Desde a forma como a história nos é relatada até o seu conteúdo, tudo nos choca e nos deixa de sobreaviso. Parece haver uma verdade rastejando por debaixo de todos os absurdos que constituem o corpo da narrativa. Sinceramente, acho que existe algo maior, inscrito nas entrelinhas, que nos desafia a decifrá-lo, tal qual a esfinge sob a ameaça de devorar-nos.

Não sou amplo conhecedor da obra do Bellatin, sei que ela é bastante celebrada e que, resolva-se como se resolver Cães heróis, nos põe a pensar. Disso não há dúvida. Mas confesso que tenho um certo ceticismo em relação a esse livro, pode ser que hajam lacunas demais nesse texto em particular – visto ser o único de sua autoria que li –, pois a inconclusão é por demais abrupta. O encriptamento em que Bellatin envolveu o cerne de sua obra é muito denso.

Parece que se trata de uma grande alegoria, ou de uma metamorfose metafórica intrincada, dotada de todas as circunvoluções labirínticas que querem pôr nossos instintos e faculdades interpretativas no máximo. Como leitor apreciador de pitaco que sou, formulei algumas hipóteses que talvez sirvam de chave de leitura, ou talvez não.

Levando em conta que, de fato, a situação do homem imóvel seja passível de intuição sobre a situação da América Latina, poderíamos conceber sua casa como a América Latina, seus cães como os cães de guerra das ditaduras e ele próprio como os ditadores, que aleijados do poder de outrora, continuam a impor terror às populações que aqui habitam sob formas novas, talvez neocoloniais.

Outra possível abordagem é compreender o homem imóvel como o passado das guerrilhas e das esquerdas latino-americanas. Os cães seriam o que resta de sua combatividade, letal mas muito limitada em relação ao seu passado, onde podia por em xeque governos de países inteiros e levar a cabo processos que ganharam o nome de revoluções. Afinal, se são “cães heróis”, talvez sejam avatares contemporâneos de um “espírito sedento de transformação”, que bebe das fontes da tradição da História de luta da América Latina.

Seria esse o futuro da América Latina: estar aleijada e ter de confiar sua existência aos instintos assassinos de outros? Viver numa condição limitada e ao mesmo tempo ameaçadora, mas que promete muito mais uma subvida do que propriamente uma existência concreta? Ser, apesar da imobilidade, ainda tão intensamente letal?

São hipóteses, e provavelmente simples demais para abarcar a confusão que Bellatin quer nos causar.
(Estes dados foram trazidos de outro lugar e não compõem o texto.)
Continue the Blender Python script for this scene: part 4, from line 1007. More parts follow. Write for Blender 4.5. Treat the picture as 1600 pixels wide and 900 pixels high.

Dentro dessas duas hipóteses, o que representariam, então, a ave de cetraria, a irmã e a mãe, as sacolas plásticas, o enfermeiro-treinador, os periquitos australianos? O experimentalismo é a sua marca dominante, mas até onde poderá ele alargar as fronteiras e a elasticidade de arte e da literatura sem comprometer seu próprio estatuto?

Sem dúvida é um livro instigante, pois exige intensa participação do leitor. E gera curiosidade, pois queremos todos saber que fino fio de lógica costura esse emaranhado aparentemente sem sentido. Meus dons de alfaiate interpretativo, confesso, foram embotados diante da enigmática literatura de Bellatin, de modo que me sobrem somente alguns farrapos de apreensão aqui e ali.